The Lotus Sutra presents the Buddha not as a merely historical sage confined to a single lifetime, but as an eternal Tathāgata whose enlightenment and life span transcend ordinary measures of time. Especially in the chapter on “The Life Span of the Tathāgata,” the text reveals that the familiar story of birth near Kapilavastu, renunciation, awakening under the Bodhi tree, and final nirvāṇa is an expedient means, a compassionate fiction tailored to beings who cannot yet grasp the reality of an eternal Buddha. In truth, the Buddha is said to have attained enlightenment “immeasurable, boundless hundreds of thousands of myriads of koṭis of kalpas” ago, a poetic way of indicating a beginningless past that defies calculation. The vast numerical images—such as grinding worlds into dust and counting eons for each particle—serve to stretch the imagination beyond linear time and point toward a life that cannot be circumscribed by temporal boundaries.

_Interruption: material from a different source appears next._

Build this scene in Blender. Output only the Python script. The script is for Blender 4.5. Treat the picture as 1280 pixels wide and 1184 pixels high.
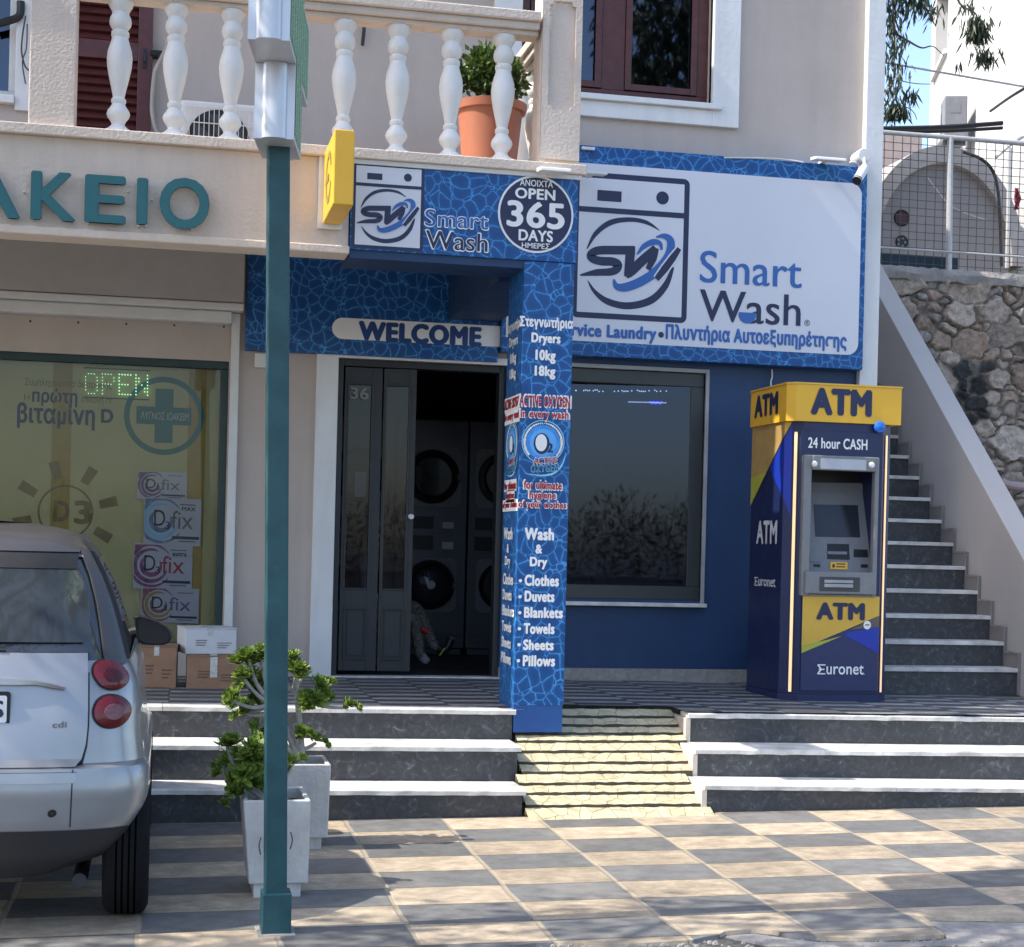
import bpy, bmesh, math, random
from mathutils import Vector, Matrix
random.seed(7)
R = math.radians
for o in list(bpy.data.objects): bpy.data.objects.remove(o)
SC = bpy.context.scene
COL = SC.collection

# ---------------------------------------------------------------- camera
F = 2050.0; TH = math.atan(440/2050); RO = .025; CX, CY = 640.0, 684.0
CAM = Vector((0, -12, 1.5))
RT = Vector((math.cos(TH), -math.sin(TH), 0)); FW = Vector((math.sin(TH), math.cos(TH), 0)); UP = Vector((0, 0, 1))
cam = bpy.data.cameras.new('camera'); camo = bpy.data.objects.new('camera', cam); COL.objects.link(camo)
cx_ = RT*math.cos(RO) + UP*math.sin(RO); cy_ = UP*math.cos(RO) - RT*math.sin(RO)
camo.matrix_world = Matrix(((cx_.x, cy_.x, -FW.x, CAM.x), (cx_.y, cy_.y, -FW.y, CAM.y), (cx_.z, cy_.z, -FW.z, CAM.z), (0, 0, 0, 1)))
cam.sensor_width = 36; cam.sensor_fit = 'HORIZONTAL'; cam.lens = F/1280*36
cam.shift_y = (CY-592)/1280; cam.clip_end = 500
SC.camera = camo

# ---------------------------------------------------------------- light
SUN_EL, SUN_AZ = R(49), R(3.0)     # the sun stands to the left, a touch in front of the facade
sd = Vector((-math.cos(SUN_EL)*math.cos(SUN_AZ), -math.cos(SUN_EL)*math.sin(SUN_AZ), math.sin(SUN_EL)))
w = bpy.data.worlds.new('World'); SC.world = w; w.use_nodes = True
sky = w.node_tree.nodes.new('ShaderNodeTexSky'); sky.sky_type = 'NISHITA'; sky.sun_disc = False
sky.sun_elevation = SUN_EL; sky.sun_rotation = math.atan2(sd.x, sd.y); sky.air_density = .9; sky.dust_density = 1.8; sky.ozone_density = 1.0
bg = w.node_tree.nodes['Background']; bg.inputs[1].default_value = .15
w.node_tree.links.new(sky.outputs[0], bg.inputs[0])
sl = bpy.data.lights.new('sun', 'SUN'); sl.energy = 2.6; sl.angle = R(.5); sl.color = (1, .95, .86)
so = bpy.data.objects.new('sun', sl); COL.objects.link(so); so.rotation_euler = (-sd).to_track_quat('-Z', 'Y').to_euler()
vs = SC.view_settings; vs.view_transform = 'Standard'; vs.look = 'None'; vs.exposure = 1.42; vs.gamma = 1

# ---------------------------------------------------------------- pixel of the survey photo -> point on a real plane
def ray(px, py):
    dx, dy = px-CX, py-CY
    u = dx*math.cos(RO)+dy*math.sin(RO); v = -dy*math.cos(RO)+dx*math.sin(RO)
    return FW*F + RT*u + UP*v
def at(px, py, Y=None, X=None, Z=None):
    d = ray(px, py)
    if Y is not None: t = (Y-CAM.y)/d.y
    elif X is not None: t = (X-CAM.x)/d.x
    else: t = (Z-CAM.z)/d.z
    return CAM + d*t
def pave_z(x, y): return -.04+.01*x+.0137*(y+3)
def pave(px, py):
    d = ray(px, py); a = CAM.z-pave_z(0, -12); return CAM + d*(-a/(d.z-.01*d.x-.0137*d.y))

# ---------------------------------------------------------------- materials
MATS = {}
def new_mat(name):
    m = bpy.data.materials.new(name); m.use_nodes = True
    return m, m.node_tree.nodes, m.node_tree.links, m.node_tree.nodes['Principled BSDF']
def N(ns, t, **kw):
    n = ns.new(t)
    for k, v in kw.items():
        if k.startswith('i_'):
            key = k[2:]; key = int(key) if key.isdigit() else key.replace('_', ' ')
            n.inputs[key].default_value = v
        else: setattr(n, k, v)
    return n
def rgb(c): return (c[0], c[1], c[2], 1)
def ramp(ns, stops, interp='LINEAR'):
    r = ns.new('ShaderNodeValToRGB'); r.color_ramp.interpolation = interp
    e = r.color_ramp.elements
    while len(e) < len(stops): e.new(.5)
    for i, (p, c) in enumerate(stops): e[i].position = p; e[i].color = rgb(c) if len(c) == 3 else c
    return r
def mat(name, c, rough=.6, metal=0, var=.12, scale=6, bump=0, bscale=60, spec=.5, c2=None, coat=0, emit=0, streak=0):
    if name in MATS: return MATS[name]
    m, ns, L, b = new_mat(name); MATS[name] = m
    tc = N(ns, 'ShaderNodeNewGeometry')
    no = N(ns, 'ShaderNodeTexNoise', i_Scale=scale, i_Detail=6, i_Roughness=.62); L.new(tc.outputs['Position'], no.inputs['Vector'])
    lo = [x*(1-var) for x in c]; hi = [min(1, x*(1+var)) for x in c]
    if c2: hi = c2
    rp = ramp(ns, [(.32, lo), (.68, hi)]); L.new(no.outputs['Fac'], rp.inputs[0]); L.new(rp.outputs[0], b.inputs['Base Color'])
    if streak:      # rain streaks and grime, running down
        mp = N(ns, 'ShaderNodeMapping'); mp.inputs['Scale'].default_value = (5, 5, .5); L.new(tc.outputs['Position'], mp.inputs[0])
        ns_ = N(ns, 'ShaderNodeTexNoise', i_Scale=1.3, i_Detail=9, i_Roughness=.6, i_Distortion=.8); L.new(mp.outputs[0], ns_.inputs['Vector'])
        sr = ramp(ns, [(.30, (1-streak,)*3), (.62, (1, 1, 1))]); L.new(ns_.outputs['Fac'], sr.inputs[0])
        mm_ = N(ns, 'ShaderNodeMix', data_type='RGBA', blend_type='MULTIPLY', i_0=1.0); L.new(rp.outputs[0], mm_.inputs[6]); L.new(sr.outputs[0], mm_.inputs[7]); L.new(mm_.outputs[2], b.inputs['Base Color'])
    n2 = N(ns, 'ShaderNodeTexNoise', i_Scale=scale*2.7, i_Detail=4); L.new(tc.outputs['Position'], n2.inputs['Vector'])
    mr = N(ns, 'ShaderNodeMapRange', i_3=max(.02, rough-.1), i_4=min(1, rough+.1)); L.new(n2.outputs['Fac'], mr.inputs[0]); L.new(mr.outputs[0], b.inputs['Roughness'])
    b.inputs['Metallic'].default_value = metal; b.inputs['Specular IOR Level'].default_value = spec; b.inputs['Coat Weight'].default_value = coat
    if bump:
        nb = N(ns, 'ShaderNodeTexNoise', i_Scale=bscale, i_Detail=5); L.new(tc.outputs['Position'], nb.inputs['Vector'])
        bp = N(ns, 'ShaderNodeBump', i_Strength=bump, i_Distance=.02); L.new(nb.outputs['Fac'], bp.inputs['Height']); L.new(bp.outputs[0], b.inputs['Normal'])
    if emit: b.inputs['Emission Color'].default_value = rgb(c); b.inputs['Emission Strength'].default_value = emit
    return m
def glass(name, tint, refl, rough=.02, ior=1.5, gloss=(1, 1, 1)):
    m, ns, L, b = new_mat(name); MATS[name] = m
    ns.remove(b)
    t = N(ns, 'ShaderNodeBsdfTransparent'); t.inputs[0].default_value = rgb(tint)
    g = N(ns, 'ShaderNodeBsdfGlossy'); g.inputs['Roughness'].default_value = rough; g.inputs[0].default_value = rgb(gloss)
    geo = N(ns, 'ShaderNodeNewGeometry'); no = N(ns, 'ShaderNodeTexNoise', i_Scale=1.3, i_Detail=1); L.new(geo.outputs['Position'], no.inputs['Vector'])
    bp = N(ns, 'ShaderNodeBump', i_Strength=.008, i_Distance=.05); L.new(no.outputs['Fac'], bp.inputs['Height']); L.new(bp.outputs[0], g.inputs['Normal'])
    fr = N(ns, 'ShaderNodeFresnel', i_IOR=ior)
    ma = N(ns, 'ShaderNodeMath', operation='ADD', i_1=refl); L.new(fr.outputs[0], ma.inputs[0])
    mx = N(ns, 'ShaderNodeMixShader'); L.new(ma.outputs[0], mx.inputs[0]); L.new(t.outputs[0], mx.inputs[1]); L.new(g.outputs[0], mx.inputs[2])
    L.new(mx.outputs[0], ns['Material Output'].inputs[0]); return m
def facade_uv(ns, L):     # (x + y, z) of the world: runs on round the corner of a clad pillar
    geo = N(ns, 'ShaderNodeNewGeometry'); s = N(ns, 'ShaderNodeSeparateXYZ'); L.new(geo.outputs['Position'], s.inputs[0])
    a = N(ns, 'ShaderNodeMath', operation='ADD'); L.new(s.outputs[0], a.inputs[0]); L.new(s.outputs[1], a.inputs[1])
    c = N(ns, 'ShaderNodeCombineXYZ'); L.new(a.outputs[0], c.inputs[0]); L.new(s.outputs[2], c.inputs[1]); return geo, c
def drops():
    m, ns, L, b = new_mat('printed droplets'); geo, c = facade_uv(ns, L)
    no = N(ns, 'ShaderNodeTexNoise', i_Scale=4.5, i_Detail=1); L.new(c.outputs[0], no.inputs['Vector'])
    sc = N(ns, 'ShaderNodeVectorMath', operation='SCALE'); sc.inputs['Scale'].default_value = .15; L.new(no.outputs['Color'], sc.inputs[0])
    ad = N(ns, 'ShaderNodeVectorMath', operation='ADD'); L.new(c.outputs[0], ad.inputs[0]); L.new(sc.outputs[0], ad.inputs[1])
    def vor(feature, scale): 
        v = N(ns, 'ShaderNodeTexVoronoi', feature=feature, voronoi_dimensions='2D', i_Scale=scale, i_Randomness=1.0); L.new(ad.outputs[0], v.inputs['Vector']); return v.outputs['Distance']
    def mth(op, x, y):
        n_ = N(ns, 'ShaderNodeMath', operation=op)
        for k, q in enumerate((x, y)):
            if isinstance(q, float): n_.inputs[k].default_value = q
            else: L.new(q, n_.inputs[k])
        return n_.outputs[0]
    e1, f1, e2, f2 = vor('DISTANCE_TO_EDGE', 12.5), vor('F1', 12.5), vor('DISTANCE_TO_EDGE', 28.0), vor('F1', 28.0)
    s1 = mth('MINIMUM', mth('SUBTRACT', e1, .03), mth('SUBTRACT', .64, f1))          # > 0 inside a big drop
    s2 = mth('MINIMUM', mth('SUBTRACT', e2, .05), mth('SUBTRACT', .66, f2)); s2 = mth('MULTIPLY', s2, .5)   # small drops between them
    av = mth('MAXIMUM', s1, mth('MINIMUM', s2, mth('MULTIPLY', s1, -1.0)))
    rp = ramp(ns, [(.0, (.06, .26, .60)), (.012, (.045, .20, .48)), (.028, (.010, .085, .27)), (.4, (.007, .065, .225))]); L.new(av, rp.inputs[0])
    L.new(rp.outputs[0], b.inputs['Base Color']); b.inputs['Roughness'].default_value = .38; b.inputs['Specular IOR Level'].default_value = .35
    nb = N(ns, 'ShaderNodeTexNoise', i_Scale=7, i_Detail=2); L.new(geo.outputs['Position'], nb.inputs['Vector'])
    bp = N(ns, 'ShaderNodeBump', i_Strength=.08, i_Distance=.03); L.new(nb.outputs['Fac'], bp.inputs['Height']); L.new(bp.outputs[0], b.inputs['Normal'])
    return m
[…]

From this perspective, the Buddha’s apparent birth and death are not ultimate events but pedagogical devices. The sutra states that the Tathāgata does not truly pass into extinction; rather, the display of parinirvāṇa is used to inspire diligence, faith, and a sense of urgency in practitioners. While beings, obscured by their own karma, may think the Buddha has vanished, the text insists that he remains ever-present, continually teaching and guiding. This portrayal shifts the focus from a static notion of eternity to an ongoing, dynamic activity: the Buddha’s life is an unceasing work of compassion that neither begins nor ends.

The Lotus Sutra also reinterprets the relationship between the historical Śākyamuni and the cosmic, eternal Buddha. The familiar figure is presented as a “trace” or manifested body, a localized appearance of a far more ancient and fundamental Buddha whose true life is timeless. This eternal Buddha is said to be active not only in this world but throughout countless world-systems, adapting forms and methods according to the needs and capacities of sentient beings. Sometimes this presence is visible as a Buddha or bodhisattva, and sometimes it remains unseen, yet the teaching activity is portrayed as uninterrupted across all realms.

In this way, the sutra portrays Buddhahood as both universal and ever-active. The Buddha’s life is not subject to birth and death in the ordinary sense, but unfolds as a continuous, compassionate engagement with beings across inconceivable spans of time and space. The eternity described is therefore not a remote, static permanence, but an intimate, ceaseless responsiveness: an enlightened life that is always here, always teaching, even when it appears to withdraw from sight.